─── Available data

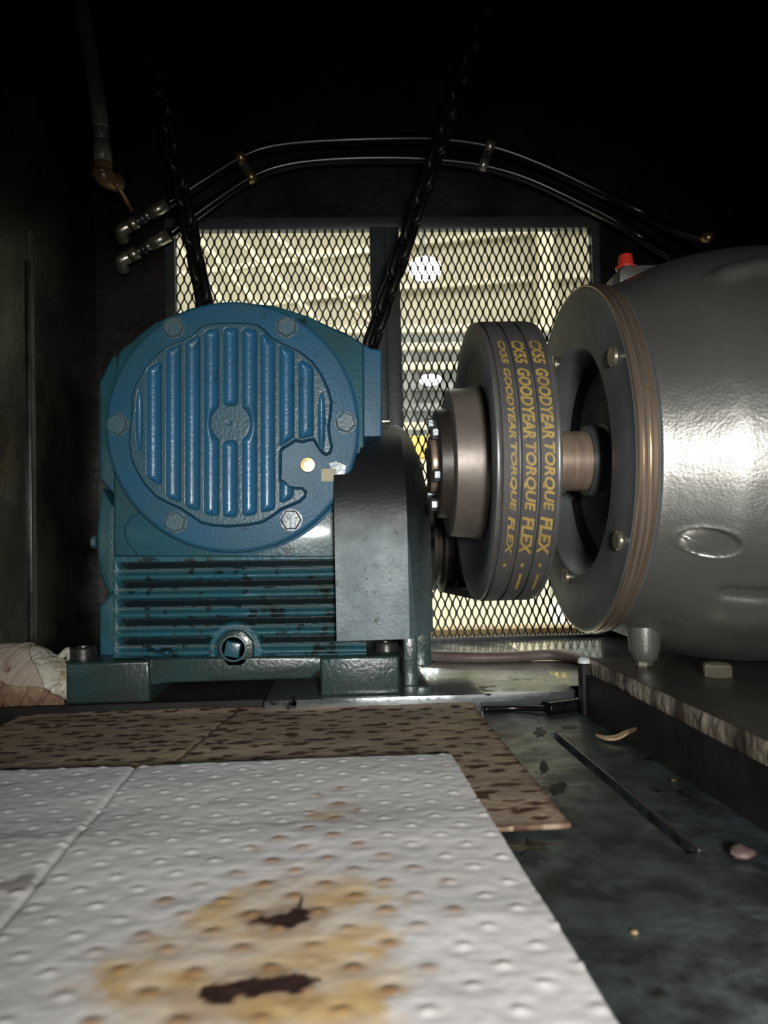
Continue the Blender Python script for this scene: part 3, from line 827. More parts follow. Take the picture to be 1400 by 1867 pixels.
# dark casting windows inside the recess
for k, (a_lo, a_hi) in enumerate(((20, 88), (112, 165), (195, 262), (285, 340))):
    bm = bmesh.new(); ring = []
    for j in range(15):
        an = math.radians(a_lo + (a_hi - a_lo) * j / 14)
        ring.append((bm.verts.new((XF + 0.0500, MY + 0.070 * math.cos(an), MZ + 0.070 * math.sin(an))), bm.verts.new((XF + 0.0500, MY + 0.100 * math.cos(an), MZ + 0.100 * math.sin(an))),
                     bm.verts.new((XF + 0.0315, MY + 0.1305 * math.cos(an), MZ + 0.1305 * math.sin(an)))))
    for p, q in zip(ring[:-1], ring[1:]):
        for e in (0, 1): bm.faces.new((p[e], p[e + 1], q[e + 1], q[e]))
    bmesh.ops.solidify(bm, geom=bm.faces[:], thickness=0.002)
    bm_obj('casting_web', bm, 'mrecess', fg, angle=50)
lathe('bearing_boss', [(XF + 0.052, 0.085), (XF + 0.040, 0.080), (XF + 0.036, 0.074), (XF + 0.036, 0.040)], MC, 'mrecess', fg, segs=90)
# tapped holes with bright bolts
for (u, v) in ((1127, 632), (1145, 1013), (1035, 1014), (1022, 716)):
    d = ray(u, v); t = XF / d[0]; p = np.array([0, 0, H]) + d * t
    dy, dz = p[1] - MY, p[2] - MZ; rr = math.hypot(dy, dz)
    rr2 = min(max(rr, 0.155), 0.185); p = (XF, MY + dy / rr * rr2, MZ + dz / rr * rr2)
    lathe('flange_bolt', [(0.0, 0.0105), (-0.003, 0.0105), (-0.0045, 0.009), (-0.0045, 0.0003)], p, 'zinc', fg, segs=24)
# shaft with key and collar
sh_ = lathe('motor_shaft', [(XF - 0.115, 0.002), (XF - 0.115, 0.0375), (XF + 0.038, 0.0375), (XF + 0.038, 0.002)], MC, 'shaft', mo, segs=72)
lathe('shaft_collar', [(XF + 0.014, 0.036), (XF + 0.014, 0.0435), (XF + 0.020, 0.0455), (XF + 0.026, 0.0455), (XF + 0.027, 0.0425), (XF + 0.034, 0.0425), (XF + 0.036, 0.046), (XF + 0.042, 0.046), (XF + 0.042, 0.036)], MC, 'mface', mo, segs=72, closed=True)
bm = bmesh.new(); add_box(bm, (XF - 0.045, MY - 0.010, MZ - 0.0372), (0.06, 0.010, 0.009), bev=0.001); bm_obj('shaft_key', bm, 'steel', sh_, angle=40)
# top lug with red cap
c = PY(1140, 500, 0.985)
lg = prism('lug', [(c.x - 0.017, c.z - 0.03), (c.x + 0.05, c.z - 0.03), (c.x + 0.05, c.z + 0.004), (c.x - 0.010, c.z + 0.004), (c.x - 0.017, c.z - 0.004)], 0.96, 1.01, 'motor', mo, bev=0.003)
cap = lathe('red_cap', [(0.0, 0.0132), (0.003, 0.0135), (0.004, 0.0105), (0.0055, 0.0100), (0.015, 0.0088), (0.0185, 0.0080), (0.0195, 0.006), (0.0197, 0.0003)], (c.x + 0.001, 0.985, c.z + 0.0068), 'red', lg, axis='Z', segs=32)
cap['label'] = 'bright red plastic cap'
lathe('cap_seat', [(0, 0.001), (0, 0.0125), (0.003, 0.0125), (0.003, 0.001)], (c.x + 0.001, 0.985, c.z + 0.0038), 'zinc', lg, axis='Z', segs=28)
# lifting lug at the right edge
c = PY(1397, 478, 0.93)
bm = bmesh.new(); add_box(bm, (c.x + 0.03, 0.93, c.z), (0.05, 0.05, 0.05), bev=0.012, seg=3); bm_obj('lifting_lug', bm, 'motor', mo, angle=50)
# foot lug with bolt below the flange
c = PY(1178, 1190, 0.875)
lathe('foot_lug', [(-0.010, 0.001), (-0.010, 0.0115), (-0.007, 0.0145), (0.004, 0.0175), (0.030, 0.0190), (0.030, 0.001)], (c.x, 0.880, c.z), 'motor', mo, axis='Z', segs=36)
hexhead('lug_bolt', (c.x - 0.001, 0.880, c.z - 0.0098), (0, 0, -1), 0.0095, 0.0125, 'zinc', mo)
c = PY(1308, 1232, 0.80)
hexhead('hold_down_nut', (c.x, 0.80, 0.0705), (0, 0, 1), 0.0155, 0.013, 'zinc', mo, rot=0.2)


# =================================================================== MOTOR BASE
ZM = 0.070
mb = thing('machine_bed', 'heavy steel motor base plate with rough torch-cut edge', 'machine bed', (0.45, 0.8, 0.0))
pa = PZ(1075, 1200, ZM); pb = PZ(1400, 1350, ZM)
dv = (pb - pa).normalized(); pn = pa + dv * ((pa.y - 0.30) / -dv.y)
outl = [(pa.x, pa.y), (pa.x + 0.60, pa.y + 0.02), (pn.x + 0.80, pn.y), (pn.x, pn.y)]
prism('top_plate', outl, ZM, ZM - 0.019, 'mplate', mb, axis='Z')
# rough flame-cut edge skin with vertical drag lines
L = (pn - pa).length; ns = 420
us = np.linspace(0, 1, ns); ws = np.linspace(0, 1, 9)
UU, WW = np.meshgrid(us, ws)
sx = pa.x + (pn.x - pa.x) * UU; sy = pa.y + (pn.y - pa.y) * UU
nx, ny = -(-dv.y), -dv.x
nvec = Vector((dv.y, -dv.x)); nvec = nvec if nvec.x < 0 else -nvec
amp = 0.0006 + (fbm(UU * L * 160 + WW * 1.2, WW * 1.5, 5, 3) - 0.2) * 0.0042 * np.sin(np.pi * np.clip(WW * 0.9 + 0.08, 0, 1))
Ve = np.stack([sx + nvec.x * amp, sy + nvec.y * amp, ZM - 0.0003 - WW * 0.0187], -1)
drg = sstep(0.42, 0.62, fbm(UU * L * 120 + WW * 1.5, UU * 3 + WW * 0.4, 9, 3)) * sstep(0.02, 0.2, UU)
ce_ = grid_mesh('cut_edge', Ve, 'cutedge', mb, attrs={'drag': drg})
ce_['label'] = 'bright rough flame-cut plate edge'
# web of the channel below
q = 0.012
prism('channel_web', [(pa.x - 0.008, pa.y + 0.001), (pa.x + 0.004, pa.y + 0.001), (pn.x + 0.02, pn.y), (pn.x + 0.008, pn.y)], ZM - 0.0195, 0.0005, 'channel', mb, axis='Z')
c = PZ(1066, 1216, ZM - 0.012)
box('end_stop', (pa.x - 0.012, pa.y - 0.006, 0.0005), (pa.x + 0.0, pa.y + 0.012, ZM - 0.006), 'channel', mb, bev=0.002)
bt = lathe('white_bolt_cap', [(0, 0.0005), (0.0, 0.008), (0.004, 0.008), (0.0065, 0.005), (0.007, 0.0005)], (pa.x - 0.006, pa.y + 0.003, ZM - 0.006), 'whitebit', mb, axis='Z', segs=20)
bt['label'] = 'small white round cap'

# =================================================================== MOTOR SHEAVE AND BELTS
RS = 0.169
XS0, XS1 = 0.150, 0.2195
SC = (0.0, MY, MZ)
ms = thing('motor_pulley', 'large grey three-groove pulley on the motor shaft', 'pulley', (0.185, MY, MZ))
bw = 0.0195
grooves = [XS0 + 0.0055 + bw * (k + 0.5) for k in range(3)]
prof = [(XS0 + 0.004, 0.040), (XS0 + 0.010, 0.100), (XS0 + 0.006, 0.136), (XS0 - 0.001, 0.150), (XS0 - 0.001, RS - 0.004), (XS0 + 0.001, RS), (XS0 + 0.0045, RS)]
for gx in grooves:
    prof += [(gx - bw / 2 + 0.0012, RS - 0.001), (gx - bw / 2 + 0.004, RS - 0.014), (gx + bw / 2 - 0.004, RS - 0.014), (gx + bw / 2 - 0.0012, RS - 0.001)]
prof += [(XS1 - 0.003, RS), (XS1, RS - 0.004), (XS1 - 0.002, 0.150), (XS1 - 0.012, 0.140), (XS1 - 0.012, 0.040)]
lathe('pulley_wheel', prof, SC, 'sheave', ms, segs=180, closed=True)
for x_ in (XS0 + 0.0005, XS1 - 0.0055):
    lathe('pulley_rim', [(x_, RS - 0.003), (x_, RS + 0.0006), (x_ + 0.001, RS + 0.0012), (x_ + 0.004, RS + 0.0012), (x_ + 0.005, RS + 0.0006), (x_ + 0.005, RS - 0.003)], SC, 'rimlight', ms, segs=180, closed=True)
# taper bushing on the left face
lathe('hub', [(XS0 - 0.004, 0.035), (XS0 - 0.030, 0.035), (XS0 - 0.030, 0.086), (XS0 - 0.0285, 0.0905), (XS0 - 0.004, 0.0930), (XS0 + 0.008, 0.096)], SC, 'hub', ms, segs=120)
bu = lathe('bushing', [(XS0 - 0.029, 0.036), (XS0 - 0.045, 0.036), (XS0 - 0.045, 0.064), (XS0 - 0.043, 0.067), (XS0 - 0.029, 0.068)], SC, 'hubdark', ms, segs=96)
for k in range(6):
    an = math.radians(20 + 60 * k)
    hexhead('bushing_screw', (XS0 - 0.0450, MY + 0.052 * math.cos(an), MZ + 0.052 * math.sin(an)), (-1, 0, 0), 0.0075, 0.007, 'boltgrey', bu)
lathe('shaft_end', [(XS0 - 0.052, 0.001), (XS0 - 0.052, 0.034), (XS0 - 0.050, 0.0355), (XS0 - 0.03, 0.0355)], SC, 'shaft', ms, segs=60)

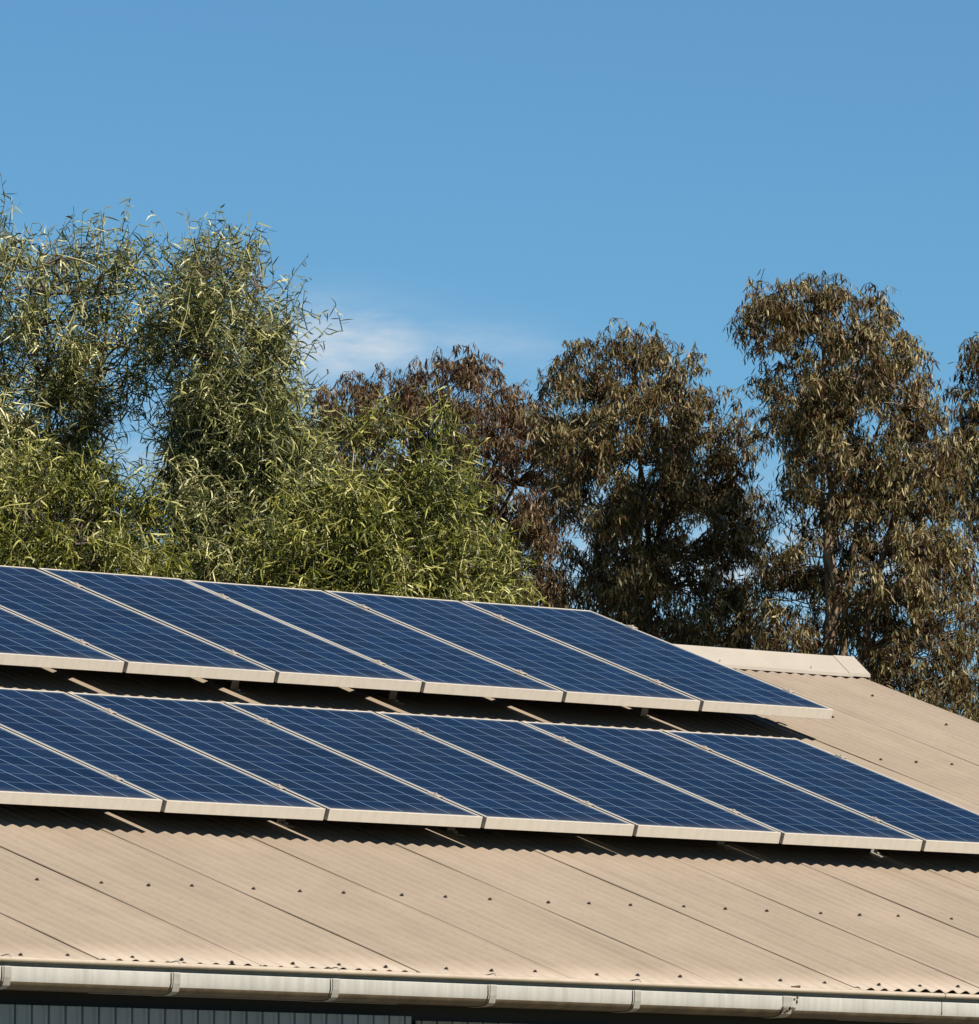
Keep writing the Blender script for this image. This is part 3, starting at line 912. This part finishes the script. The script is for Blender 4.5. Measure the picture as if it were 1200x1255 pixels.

──────

__Problem__
Take each line containing the string "script" and copy it out.

__The completed task__
Continue the Blender Python script for this scene: part 3, from line 827. More parts follow. Take the picture to be 1400 by 1867 pixels.
Keep writing the Blender script for this image. This is part 3, starting at line 912. This part finishes the script. The script is for Blender 4.5. Measure the picture as if it were 1200x1255 pixels.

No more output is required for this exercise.